Recorded data:
• • • • • • •

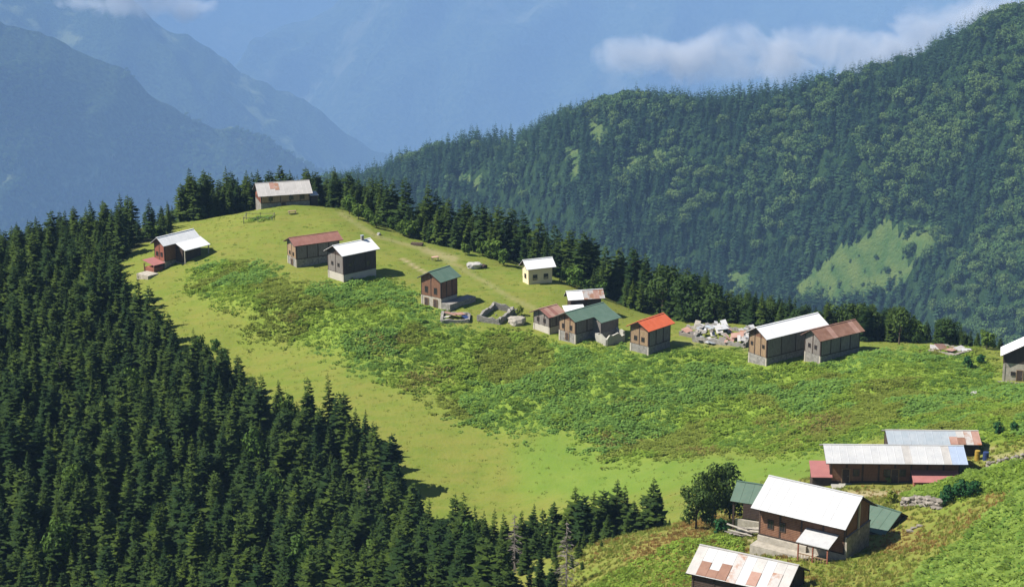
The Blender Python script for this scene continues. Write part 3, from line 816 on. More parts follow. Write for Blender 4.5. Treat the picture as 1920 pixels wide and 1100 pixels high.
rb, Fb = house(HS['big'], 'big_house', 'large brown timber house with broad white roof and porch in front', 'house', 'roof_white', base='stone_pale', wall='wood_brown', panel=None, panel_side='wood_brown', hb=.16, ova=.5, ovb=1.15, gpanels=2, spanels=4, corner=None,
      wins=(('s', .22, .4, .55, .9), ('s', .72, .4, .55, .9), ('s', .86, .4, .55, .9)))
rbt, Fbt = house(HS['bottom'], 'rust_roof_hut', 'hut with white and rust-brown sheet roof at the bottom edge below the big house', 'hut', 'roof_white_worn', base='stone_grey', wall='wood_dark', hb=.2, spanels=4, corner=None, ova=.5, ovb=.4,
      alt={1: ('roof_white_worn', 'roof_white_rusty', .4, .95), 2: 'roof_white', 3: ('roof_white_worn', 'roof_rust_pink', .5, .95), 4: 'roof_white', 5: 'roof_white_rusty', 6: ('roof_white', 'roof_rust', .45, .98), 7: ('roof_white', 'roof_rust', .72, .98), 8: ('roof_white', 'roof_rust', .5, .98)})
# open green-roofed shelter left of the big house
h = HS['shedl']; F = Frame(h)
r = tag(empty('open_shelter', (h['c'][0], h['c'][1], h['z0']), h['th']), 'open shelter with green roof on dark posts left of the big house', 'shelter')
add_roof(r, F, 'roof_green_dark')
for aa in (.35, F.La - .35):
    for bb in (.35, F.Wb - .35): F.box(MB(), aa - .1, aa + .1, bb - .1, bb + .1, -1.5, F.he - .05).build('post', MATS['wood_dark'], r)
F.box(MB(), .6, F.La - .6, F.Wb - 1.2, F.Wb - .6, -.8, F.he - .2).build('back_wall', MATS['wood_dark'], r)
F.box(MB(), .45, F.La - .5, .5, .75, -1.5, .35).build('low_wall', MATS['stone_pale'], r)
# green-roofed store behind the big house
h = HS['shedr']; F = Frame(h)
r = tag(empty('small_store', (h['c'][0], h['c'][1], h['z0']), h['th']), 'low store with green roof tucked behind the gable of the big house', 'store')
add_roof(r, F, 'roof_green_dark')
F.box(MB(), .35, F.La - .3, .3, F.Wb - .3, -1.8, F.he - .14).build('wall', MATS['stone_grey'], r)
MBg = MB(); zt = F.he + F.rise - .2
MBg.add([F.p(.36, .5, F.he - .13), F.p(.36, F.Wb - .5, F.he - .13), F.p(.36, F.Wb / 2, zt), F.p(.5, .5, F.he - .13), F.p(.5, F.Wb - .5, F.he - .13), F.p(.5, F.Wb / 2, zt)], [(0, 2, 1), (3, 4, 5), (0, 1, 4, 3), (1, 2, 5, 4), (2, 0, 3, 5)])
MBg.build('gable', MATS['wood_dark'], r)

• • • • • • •

Directions: Go through the listing above and quote it exactly, apart from its images.

The reply:
The Blender Python script for this scene continues. Write part 3, from line 816 on. More parts follow. Write for Blender 4.5. Treat the picture as 1920 pixels wide and 1100 pixels high.
rb, Fb = house(HS['big'], 'big_house', 'large brown timber house with broad white roof and porch in front', 'house', 'roof_white', base='stone_pale', wall='wood_brown', panel=None, panel_side='wood_brown', hb=.16, ova=.5, ovb=1.15, gpanels=2, spanels=4, corner=None,
      wins=(('s', .22, .4, .55, .9), ('s', .72, .4, .55, .9), ('s', .86, .4, .55, .9)))
rbt, Fbt = house(HS['bottom'], 'rust_roof_hut', 'hut with white and rust-brown sheet roof at the bottom edge below the big house', 'hut', 'roof_white_worn', base='stone_grey', wall='wood_dark', hb=.2, spanels=4, corner=None, ova=.5, ovb=.4,
      alt={1: ('roof_white_worn', 'roof_white_rusty', .4, .95), 2: 'roof_white', 3: ('roof_white_worn', 'roof_rust_pink', .5, .95), 4: 'roof_white', 5: 'roof_white_rusty', 6: ('roof_white', 'roof_rust', .45, .98), 7: ('roof_white', 'roof_rust', .72, .98), 8: ('roof_white', 'roof_rust', .5, .98)})
# open green-roofed shelter left of the big house
h = HS['shedl']; F = Frame(h)
r = tag(empty('open_shelter', (h['c'][0], h['c'][1], h['z0']), h['th']), 'open shelter with green roof on dark posts left of the big house', 'shelter')
add_roof(r, F, 'roof_green_dark')
for aa in (.35, F.La - .35):
    for bb in (.35, F.Wb - .35): F.box(MB(), aa - .1, aa + .1, bb - .1, bb + .1, -1.5, F.he - .05).build('post', MATS['wood_dark'], r)
F.box(MB(), .6, F.La - .6, F.Wb - 1.2, F.Wb - .6, -.8, F.he - .2).build('back_wall', MATS['wood_dark'], r)
F.box(MB(), .45, F.La - .5, .5, .75, -1.5, .35).build('low_wall', MATS['stone_pale'], r)
# green-roofed store behind the big house
h = HS['shedr']; F = Frame(h)
r = tag(empty('small_store', (h['c'][0], h['c'][1], h['z0']), h['th']), 'low store with green roof tucked behind the gable of the big house', 'store')
add_roof(r, F, 'roof_green_dark')
F.box(MB(), .35, F.La - .3, .3, F.Wb - .3, -1.8, F.he - .14).build('wall', MATS['stone_grey'], r)
MBg = MB(); zt = F.he + F.rise - .2
MBg.add([F.p(.36, .5, F.he - .13), F.p(.36, F.Wb - .5, F.he - .13), F.p(.36, F.Wb / 2, zt), F.p(.5, .5, F.he - .13), F.p(.5, F.Wb - .5, F.he - .13), F.p(.5, F.Wb / 2, zt)], [(0, 2, 1), (3, 4, 5), (0, 1, 4, 3), (1, 2, 5, 4), (2, 0, 3, 5)])
MBg.build('gable', MATS['wood_dark'], r)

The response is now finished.